* [Given exercise] Set the listing down unchanged, minus every embedded image.

+ + + + + + +

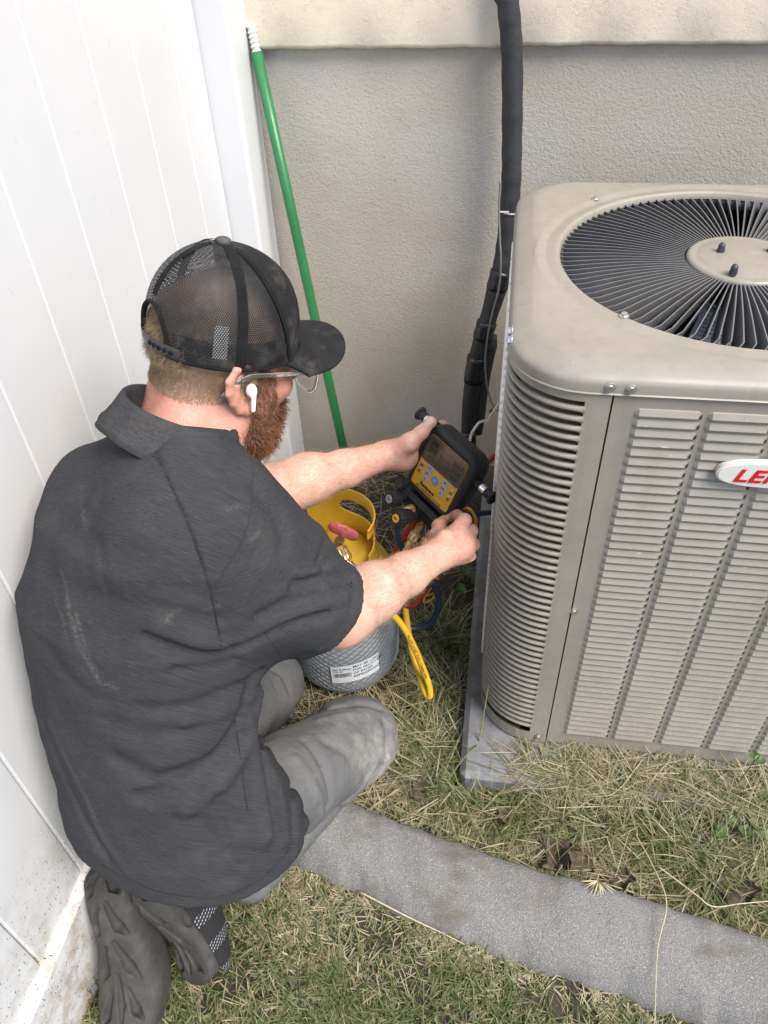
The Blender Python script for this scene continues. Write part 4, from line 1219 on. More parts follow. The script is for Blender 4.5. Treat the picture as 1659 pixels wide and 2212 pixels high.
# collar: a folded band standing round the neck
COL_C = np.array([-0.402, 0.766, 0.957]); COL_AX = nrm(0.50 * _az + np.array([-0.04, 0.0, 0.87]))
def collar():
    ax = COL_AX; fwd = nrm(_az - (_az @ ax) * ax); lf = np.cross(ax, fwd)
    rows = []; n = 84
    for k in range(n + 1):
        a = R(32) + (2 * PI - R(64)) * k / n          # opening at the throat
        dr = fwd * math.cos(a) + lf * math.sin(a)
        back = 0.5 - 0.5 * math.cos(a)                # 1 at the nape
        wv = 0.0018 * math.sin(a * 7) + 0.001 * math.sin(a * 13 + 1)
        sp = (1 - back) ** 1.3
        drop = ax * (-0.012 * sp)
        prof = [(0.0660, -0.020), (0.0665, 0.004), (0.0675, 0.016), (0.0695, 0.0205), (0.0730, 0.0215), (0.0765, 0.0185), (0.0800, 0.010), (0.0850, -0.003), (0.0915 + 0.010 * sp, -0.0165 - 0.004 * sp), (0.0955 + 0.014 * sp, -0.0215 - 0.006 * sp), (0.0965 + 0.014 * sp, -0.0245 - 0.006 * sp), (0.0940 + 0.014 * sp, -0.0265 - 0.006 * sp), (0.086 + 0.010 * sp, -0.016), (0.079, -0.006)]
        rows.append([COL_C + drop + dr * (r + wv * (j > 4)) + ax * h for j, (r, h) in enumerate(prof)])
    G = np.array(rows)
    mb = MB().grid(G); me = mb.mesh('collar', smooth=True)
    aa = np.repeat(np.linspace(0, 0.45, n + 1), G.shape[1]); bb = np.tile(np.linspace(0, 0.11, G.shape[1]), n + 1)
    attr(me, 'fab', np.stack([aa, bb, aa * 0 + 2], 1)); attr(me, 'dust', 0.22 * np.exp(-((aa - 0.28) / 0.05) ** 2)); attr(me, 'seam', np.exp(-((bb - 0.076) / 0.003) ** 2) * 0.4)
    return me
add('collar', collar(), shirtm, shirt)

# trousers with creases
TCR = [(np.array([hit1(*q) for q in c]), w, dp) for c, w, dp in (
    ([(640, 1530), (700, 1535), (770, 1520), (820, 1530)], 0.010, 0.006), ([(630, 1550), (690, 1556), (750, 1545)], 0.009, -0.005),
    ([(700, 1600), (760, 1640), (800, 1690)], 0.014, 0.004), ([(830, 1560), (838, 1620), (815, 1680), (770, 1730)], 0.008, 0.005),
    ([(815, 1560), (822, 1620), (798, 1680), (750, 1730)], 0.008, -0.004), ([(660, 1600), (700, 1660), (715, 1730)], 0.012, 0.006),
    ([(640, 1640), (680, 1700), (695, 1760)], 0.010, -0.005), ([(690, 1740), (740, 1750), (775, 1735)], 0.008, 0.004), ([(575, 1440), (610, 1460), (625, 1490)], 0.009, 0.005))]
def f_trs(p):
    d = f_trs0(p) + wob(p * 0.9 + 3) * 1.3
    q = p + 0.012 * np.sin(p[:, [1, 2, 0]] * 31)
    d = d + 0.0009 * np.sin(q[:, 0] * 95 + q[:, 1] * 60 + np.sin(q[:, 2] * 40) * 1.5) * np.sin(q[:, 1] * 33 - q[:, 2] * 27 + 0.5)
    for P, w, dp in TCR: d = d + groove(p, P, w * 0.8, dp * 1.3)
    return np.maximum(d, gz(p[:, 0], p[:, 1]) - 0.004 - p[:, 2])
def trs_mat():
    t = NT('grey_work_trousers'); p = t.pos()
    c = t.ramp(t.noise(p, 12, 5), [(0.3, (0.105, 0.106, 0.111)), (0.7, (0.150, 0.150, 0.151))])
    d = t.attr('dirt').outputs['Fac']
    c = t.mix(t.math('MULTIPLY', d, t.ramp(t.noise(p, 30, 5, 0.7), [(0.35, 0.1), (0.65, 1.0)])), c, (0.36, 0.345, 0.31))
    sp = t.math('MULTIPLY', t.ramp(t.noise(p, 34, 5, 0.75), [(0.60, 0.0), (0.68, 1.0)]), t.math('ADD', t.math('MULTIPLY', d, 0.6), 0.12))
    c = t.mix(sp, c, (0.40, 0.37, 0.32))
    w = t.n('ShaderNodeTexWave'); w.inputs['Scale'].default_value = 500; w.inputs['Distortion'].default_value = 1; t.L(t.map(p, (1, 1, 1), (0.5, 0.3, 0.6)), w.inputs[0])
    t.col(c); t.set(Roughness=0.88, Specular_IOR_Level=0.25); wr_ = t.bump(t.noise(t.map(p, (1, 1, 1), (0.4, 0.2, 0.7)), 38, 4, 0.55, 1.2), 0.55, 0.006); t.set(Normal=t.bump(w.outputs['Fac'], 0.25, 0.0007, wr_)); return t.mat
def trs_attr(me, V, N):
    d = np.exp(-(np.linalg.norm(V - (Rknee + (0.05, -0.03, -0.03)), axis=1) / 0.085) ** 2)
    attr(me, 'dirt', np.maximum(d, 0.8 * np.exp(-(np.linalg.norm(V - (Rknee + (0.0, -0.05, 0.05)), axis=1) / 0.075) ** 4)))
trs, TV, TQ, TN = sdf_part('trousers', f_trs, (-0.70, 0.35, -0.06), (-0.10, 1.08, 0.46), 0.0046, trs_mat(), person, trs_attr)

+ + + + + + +

* [Answer to the exercise]
The Blender Python script for this scene continues. Write part 4, from line 1219 on. More parts follow. The script is for Blender 4.5. Treat the picture as 1659 pixels wide and 2212 pixels high.
# collar: a folded band standing round the neck
COL_C = np.array([-0.402, 0.766, 0.957]); COL_AX = nrm(0.50 * _az + np.array([-0.04, 0.0, 0.87]))
def collar():
    ax = COL_AX; fwd = nrm(_az - (_az @ ax) * ax); lf = np.cross(ax, fwd)
    rows = []; n = 84
    for k in range(n + 1):
        a = R(32) + (2 * PI - R(64)) * k / n          # opening at the throat
        dr = fwd * math.cos(a) + lf * math.sin(a)
        back = 0.5 - 0.5 * math.cos(a)                # 1 at the nape
        wv = 0.0018 * math.sin(a * 7) + 0.001 * math.sin(a * 13 + 1)
        sp = (1 - back) ** 1.3
        drop = ax * (-0.012 * sp)
        prof = [(0.0660, -0.020), (0.0665, 0.004), (0.0675, 0.016), (0.0695, 0.0205), (0.0730, 0.0215), (0.0765, 0.0185), (0.0800, 0.010), (0.0850, -0.003), (0.0915 + 0.010 * sp, -0.0165 - 0.004 * sp), (0.0955 + 0.014 * sp, -0.0215 - 0.006 * sp), (0.0965 + 0.014 * sp, -0.0245 - 0.006 * sp), (0.0940 + 0.014 * sp, -0.0265 - 0.006 * sp), (0.086 + 0.010 * sp, -0.016), (0.079, -0.006)]
        rows.append([COL_C + drop + dr * (r + wv * (j > 4)) + ax * h for j, (r, h) in enumerate(prof)])
    G = np.array(rows)
    mb = MB().grid(G); me = mb.mesh('collar', smooth=True)
    aa = np.repeat(np.linspace(0, 0.45, n + 1), G.shape[1]); bb = np.tile(np.linspace(0, 0.11, G.shape[1]), n + 1)
    attr(me, 'fab', np.stack([aa, bb, aa * 0 + 2], 1)); attr(me, 'dust', 0.22 * np.exp(-((aa - 0.28) / 0.05) ** 2)); attr(me, 'seam', np.exp(-((bb - 0.076) / 0.003) ** 2) * 0.4)
    return me
add('collar', collar(), shirtm, shirt)

# trousers with creases
TCR = [(np.array([hit1(*q) for q in c]), w, dp) for c, w, dp in (
    ([(640, 1530), (700, 1535), (770, 1520), (820, 1530)], 0.010, 0.006), ([(630, 1550), (690, 1556), (750, 1545)], 0.009, -0.005),
    ([(700, 1600), (760, 1640), (800, 1690)], 0.014, 0.004), ([(830, 1560), (838, 1620), (815, 1680), (770, 1730)], 0.008, 0.005),
    ([(815, 1560), (822, 1620), (798, 1680), (750, 1730)], 0.008, -0.004), ([(660, 1600), (700, 1660), (715, 1730)], 0.012, 0.006),
    ([(640, 1640), (680, 1700), (695, 1760)], 0.010, -0.005), ([(690, 1740), (740, 1750), (775, 1735)], 0.008, 0.004), ([(575, 1440), (610, 1460), (625, 1490)], 0.009, 0.005))]
def f_trs(p):
    d = f_trs0(p) + wob(p * 0.9 + 3) * 1.3
    q = p + 0.012 * np.sin(p[:, [1, 2, 0]] * 31)
    d = d + 0.0009 * np.sin(q[:, 0] * 95 + q[:, 1] * 60 + np.sin(q[:, 2] * 40) * 1.5) * np.sin(q[:, 1] * 33 - q[:, 2] * 27 + 0.5)
    for P, w, dp in TCR: d = d + groove(p, P, w * 0.8, dp * 1.3)
    return np.maximum(d, gz(p[:, 0], p[:, 1]) - 0.004 - p[:, 2])
def trs_mat():
    t = NT('grey_work_trousers'); p = t.pos()
    c = t.ramp(t.noise(p, 12, 5), [(0.3, (0.105, 0.106, 0.111)), (0.7, (0.150, 0.150, 0.151))])
    d = t.attr('dirt').outputs['Fac']
    c = t.mix(t.math('MULTIPLY', d, t.ramp(t.noise(p, 30, 5, 0.7), [(0.35, 0.1), (0.65, 1.0)])), c, (0.36, 0.345, 0.31))
    sp = t.math('MULTIPLY', t.ramp(t.noise(p, 34, 5, 0.75), [(0.60, 0.0), (0.68, 1.0)]), t.math('ADD', t.math('MULTIPLY', d, 0.6), 0.12))
    c = t.mix(sp, c, (0.40, 0.37, 0.32))
    w = t.n('ShaderNodeTexWave'); w.inputs['Scale'].default_value = 500; w.inputs['Distortion'].default_value = 1; t.L(t.map(p, (1, 1, 1), (0.5, 0.3, 0.6)), w.inputs[0])
    t.col(c); t.set(Roughness=0.88, Specular_IOR_Level=0.25); wr_ = t.bump(t.noise(t.map(p, (1, 1, 1), (0.4, 0.2, 0.7)), 38, 4, 0.55, 1.2), 0.55, 0.006); t.set(Normal=t.bump(w.outputs['Fac'], 0.25, 0.0007, wr_)); return t.mat
def trs_attr(me, V, N):
    d = np.exp(-(np.linalg.norm(V - (Rknee + (0.05, -0.03, -0.03)), axis=1) / 0.085) ** 2)
    attr(me, 'dirt', np.maximum(d, 0.8 * np.exp(-(np.linalg.norm(V - (Rknee + (0.0, -0.05, 0.05)), axis=1) / 0.075) ** 4)))
trs, TV, TQ, TN = sdf_part('trousers', f_trs, (-0.70, 0.35, -0.06), (-0.10, 1.08, 0.46), 0.0046, trs_mat(), person, trs_attr)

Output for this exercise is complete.